### [INSTRUCTION]
Write out the opening lines of the data word for word, up to and including the line with "sc.camera = cam", and leave every picture and every later line out.

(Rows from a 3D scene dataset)
# # # # # # #

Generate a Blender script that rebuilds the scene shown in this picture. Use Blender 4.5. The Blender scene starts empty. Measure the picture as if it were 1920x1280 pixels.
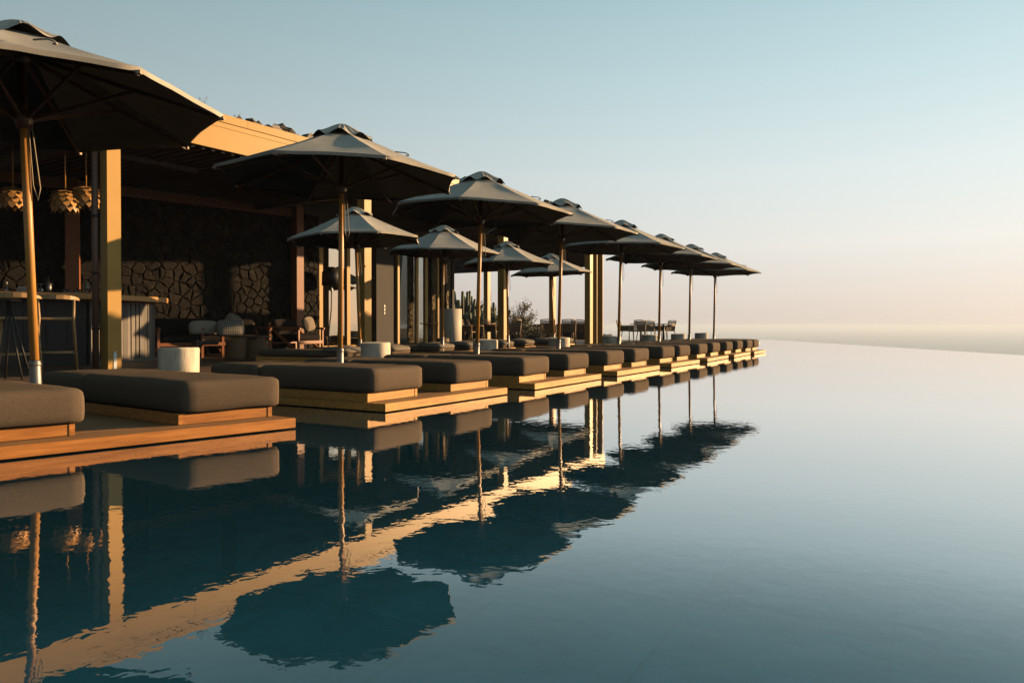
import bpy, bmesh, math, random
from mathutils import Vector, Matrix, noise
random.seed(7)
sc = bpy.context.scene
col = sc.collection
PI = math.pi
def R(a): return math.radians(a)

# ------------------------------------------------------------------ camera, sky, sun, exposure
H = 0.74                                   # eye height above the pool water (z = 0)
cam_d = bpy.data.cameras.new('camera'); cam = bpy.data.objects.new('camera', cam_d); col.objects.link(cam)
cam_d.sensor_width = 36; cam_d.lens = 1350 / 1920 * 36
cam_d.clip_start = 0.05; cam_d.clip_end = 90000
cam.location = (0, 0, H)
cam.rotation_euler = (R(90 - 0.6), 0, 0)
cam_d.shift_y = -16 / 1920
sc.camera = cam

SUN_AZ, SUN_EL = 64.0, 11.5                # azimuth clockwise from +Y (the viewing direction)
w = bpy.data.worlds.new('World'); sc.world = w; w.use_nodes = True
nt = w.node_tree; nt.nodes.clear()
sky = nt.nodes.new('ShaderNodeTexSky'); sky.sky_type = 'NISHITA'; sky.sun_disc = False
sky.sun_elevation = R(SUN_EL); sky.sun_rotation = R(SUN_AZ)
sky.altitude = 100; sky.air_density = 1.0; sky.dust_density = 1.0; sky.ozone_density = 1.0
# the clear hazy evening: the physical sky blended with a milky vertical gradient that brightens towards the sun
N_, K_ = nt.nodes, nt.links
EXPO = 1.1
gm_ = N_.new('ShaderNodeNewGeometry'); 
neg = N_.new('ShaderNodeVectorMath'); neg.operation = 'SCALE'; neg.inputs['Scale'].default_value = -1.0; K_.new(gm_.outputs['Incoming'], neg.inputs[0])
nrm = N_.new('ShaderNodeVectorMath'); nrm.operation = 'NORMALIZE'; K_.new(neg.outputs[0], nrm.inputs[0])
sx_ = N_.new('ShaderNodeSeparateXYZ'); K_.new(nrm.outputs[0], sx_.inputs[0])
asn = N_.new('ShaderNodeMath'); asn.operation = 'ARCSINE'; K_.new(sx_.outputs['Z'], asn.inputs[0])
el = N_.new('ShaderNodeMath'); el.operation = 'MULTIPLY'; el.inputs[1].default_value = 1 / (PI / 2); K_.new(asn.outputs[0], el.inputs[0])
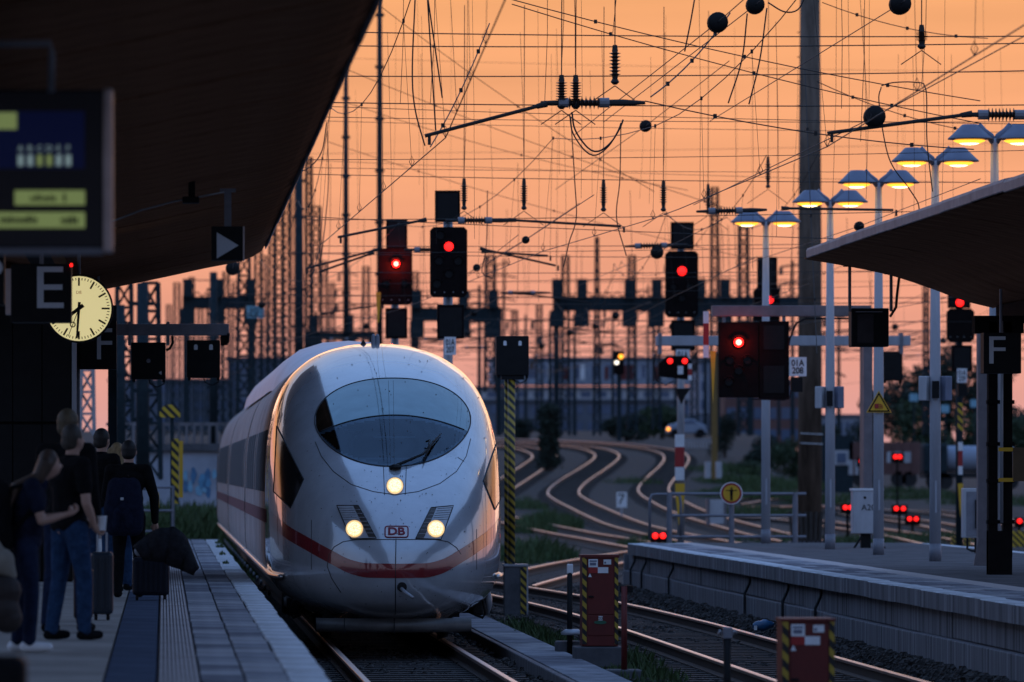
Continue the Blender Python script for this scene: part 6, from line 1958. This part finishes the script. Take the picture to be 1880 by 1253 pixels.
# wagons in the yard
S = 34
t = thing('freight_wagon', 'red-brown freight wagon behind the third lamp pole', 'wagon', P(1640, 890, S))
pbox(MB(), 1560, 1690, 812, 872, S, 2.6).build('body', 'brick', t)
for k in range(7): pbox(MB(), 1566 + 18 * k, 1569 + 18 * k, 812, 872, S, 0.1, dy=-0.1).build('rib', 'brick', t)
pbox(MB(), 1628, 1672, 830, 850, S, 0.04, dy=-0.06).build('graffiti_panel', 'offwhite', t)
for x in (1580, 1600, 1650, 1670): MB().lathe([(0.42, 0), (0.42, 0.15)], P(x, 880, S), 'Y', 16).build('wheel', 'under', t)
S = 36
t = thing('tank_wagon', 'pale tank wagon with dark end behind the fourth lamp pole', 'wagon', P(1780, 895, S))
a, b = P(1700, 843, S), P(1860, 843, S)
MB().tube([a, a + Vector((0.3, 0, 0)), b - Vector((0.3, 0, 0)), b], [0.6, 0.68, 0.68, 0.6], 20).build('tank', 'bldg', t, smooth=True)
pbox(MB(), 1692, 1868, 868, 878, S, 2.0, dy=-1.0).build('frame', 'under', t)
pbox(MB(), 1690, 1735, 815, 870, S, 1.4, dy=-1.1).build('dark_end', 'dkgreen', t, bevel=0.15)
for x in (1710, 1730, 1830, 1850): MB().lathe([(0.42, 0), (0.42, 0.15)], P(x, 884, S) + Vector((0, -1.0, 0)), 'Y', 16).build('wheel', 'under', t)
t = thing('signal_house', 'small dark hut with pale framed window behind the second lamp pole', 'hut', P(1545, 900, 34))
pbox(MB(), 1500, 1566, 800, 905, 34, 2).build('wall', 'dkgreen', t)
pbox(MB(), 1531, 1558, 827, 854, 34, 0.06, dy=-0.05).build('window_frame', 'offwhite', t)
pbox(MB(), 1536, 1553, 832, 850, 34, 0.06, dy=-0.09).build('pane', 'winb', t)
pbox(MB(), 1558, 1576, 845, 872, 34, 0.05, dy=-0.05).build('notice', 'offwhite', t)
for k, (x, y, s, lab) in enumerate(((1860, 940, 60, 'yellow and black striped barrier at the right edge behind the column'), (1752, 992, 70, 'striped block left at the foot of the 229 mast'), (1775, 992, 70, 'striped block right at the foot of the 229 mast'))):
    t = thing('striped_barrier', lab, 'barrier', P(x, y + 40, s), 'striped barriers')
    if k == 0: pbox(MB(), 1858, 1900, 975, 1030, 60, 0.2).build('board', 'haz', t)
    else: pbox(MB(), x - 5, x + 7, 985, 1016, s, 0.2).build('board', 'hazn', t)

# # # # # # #

### [SOLUTION BELOW]
Generate a Blender script that rebuilds the scene shown in this picture. Use Blender 4.5. The Blender scene starts empty. Measure the picture as if it were 1920x1280 pixels.
import bpy, bmesh, math, random
from mathutils import Vector, Matrix, noise
random.seed(7)
sc = bpy.context.scene
col = sc.collection
PI = math.pi
def R(a): return math.radians(a)

# ------------------------------------------------------------------ camera, sky, sun, exposure
H = 0.74                                   # eye height above the pool water (z = 0)
cam_d = bpy.data.cameras.new('camera'); cam = bpy.data.objects.new('camera', cam_d); col.objects.link(cam)
cam_d.sensor_width = 36; cam_d.lens = 1350 / 1920 * 36
cam_d.clip_start = 0.05; cam_d.clip_end = 90000
cam.location = (0, 0, H)
cam.rotation_euler = (R(90 - 0.6), 0, 0)
cam_d.shift_y = -16 / 1920
sc.camera = cam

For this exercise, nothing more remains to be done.